Scratching the Big Itch
by Dirk Dusharme
If you were to judge by the articles seen in Quality Digest, you might get the impression that quality control techniques are strictly for use in industrial or business applications, far removed from the eyes of the average Earthling. But you'd be wrong.
Take a look at the article "Ensuring Quality Service at the Special Olympics World Summer Games" to see how the Chinese are using quality techniques to improve service for this upcoming event, to be held in Shanghai, China, in October 2007.
For those unfamiliar with the Special Olympics, the mission of the organization, started by Eunice Kennedy Shriver in 1968, is to provide year-round sports training and athletic competition in a variety of Olympic-type sports for children and adults with intellectual disabilities. It currently serves more than 2.5 million people in 150 countries. The Shanghai games will involve 7,000 athletes, 40,000 volunteers and 3,500 event officials.
The Chinese approach to addressing the customer service aspects of the games is a very unique example of customer-centric thinking. Working with the Special Olympics organization, the Shanghai hosts identified the special needs and considerations of the athletes and incorporated these criteria into event-tree analyses, FMEAs and other analysis techniques at critical touch points along the service path to identify and prepare for possible service failures. The intended result is not just that all service interactions will meet the needs of all stakeholders; that should be the intended result of any customer service endeavor. No, the fascinating part of their goal is that the service functions in themselves should actually improve society's response to people with disabilities. We're not talking about a goal that just meets the short-term expectations of the customer for a particular product or transaction. This is a goal that says the service should be so revolutionary that it "helps society at large understand the needs of people with intellectual disabilities [and] serve as the basis for improving service." Wow.
OK, I can already see you cynics poised like jittering Chihuahuas over your keyboards, preparing to pound out e-mails decrying my gushing over this particular Chinese endeavor, pointing out their years of child labor, human-rights abuses and Mao suits.
You might be right. This could just be a public relations ploy to enhance China's image in the global marketplace. I doubt it, but time will tell. Regardless, the idea of maintaining a long view of customer service is very forward thinking. It requires looking beyond the immediate needs of your customers and instead determining what their overarching Needs are; what is their Big Itch, and how do you scratch it?
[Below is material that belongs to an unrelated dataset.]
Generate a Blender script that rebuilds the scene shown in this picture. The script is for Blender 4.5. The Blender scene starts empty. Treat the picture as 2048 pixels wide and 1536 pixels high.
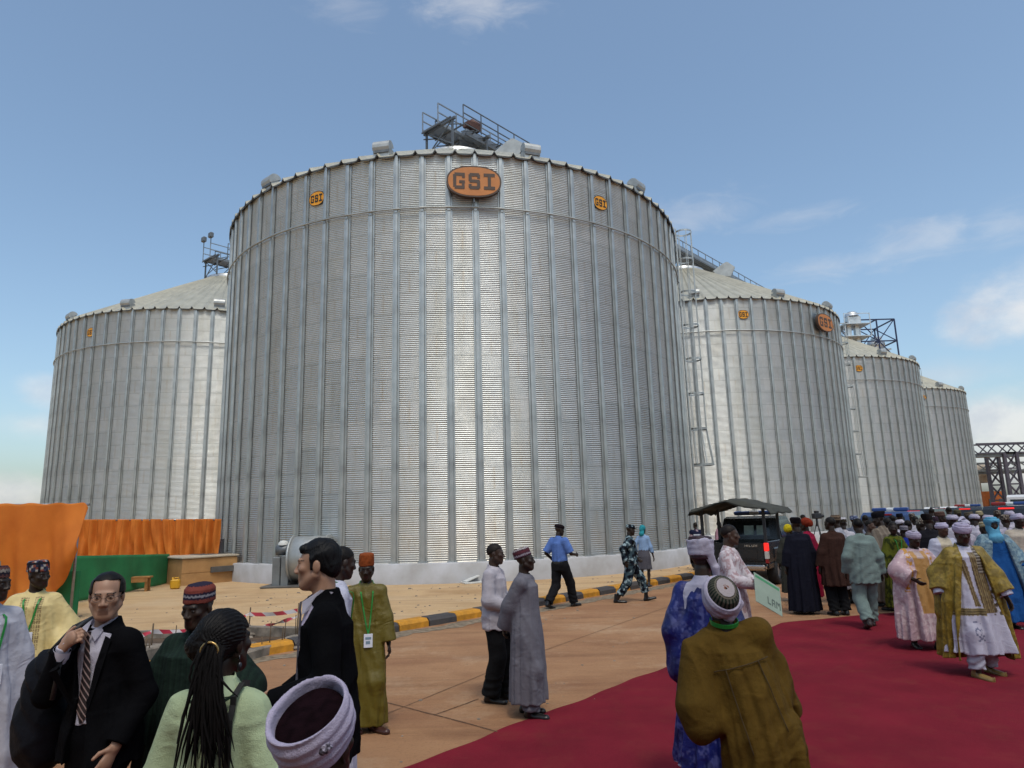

Several years ago I was photographing a "travel camp" of developmentally disabled children and adults between the ages of 14 and 65 led by a close friend of mine, Andy Claydon. Certainly a key service goal of these two-week camping trips is to ensure the health and safety of the campers and to make sure that they have a blast. But Andy had more in mind. His long-term service goal was to make sure that every camper (and every bystander) came away knowing that there was no reason a developmentally disabled person couldn't set up a tent, cook a meal over a camp fire, hike a mountain, kayak or rappel off a cliff. Seeing a dozen exhausted campers return after a day of adventure and challenge, collapse into a heap outside their tents and then talk excitedly long into the night about what they'd accomplished… that's service with reach.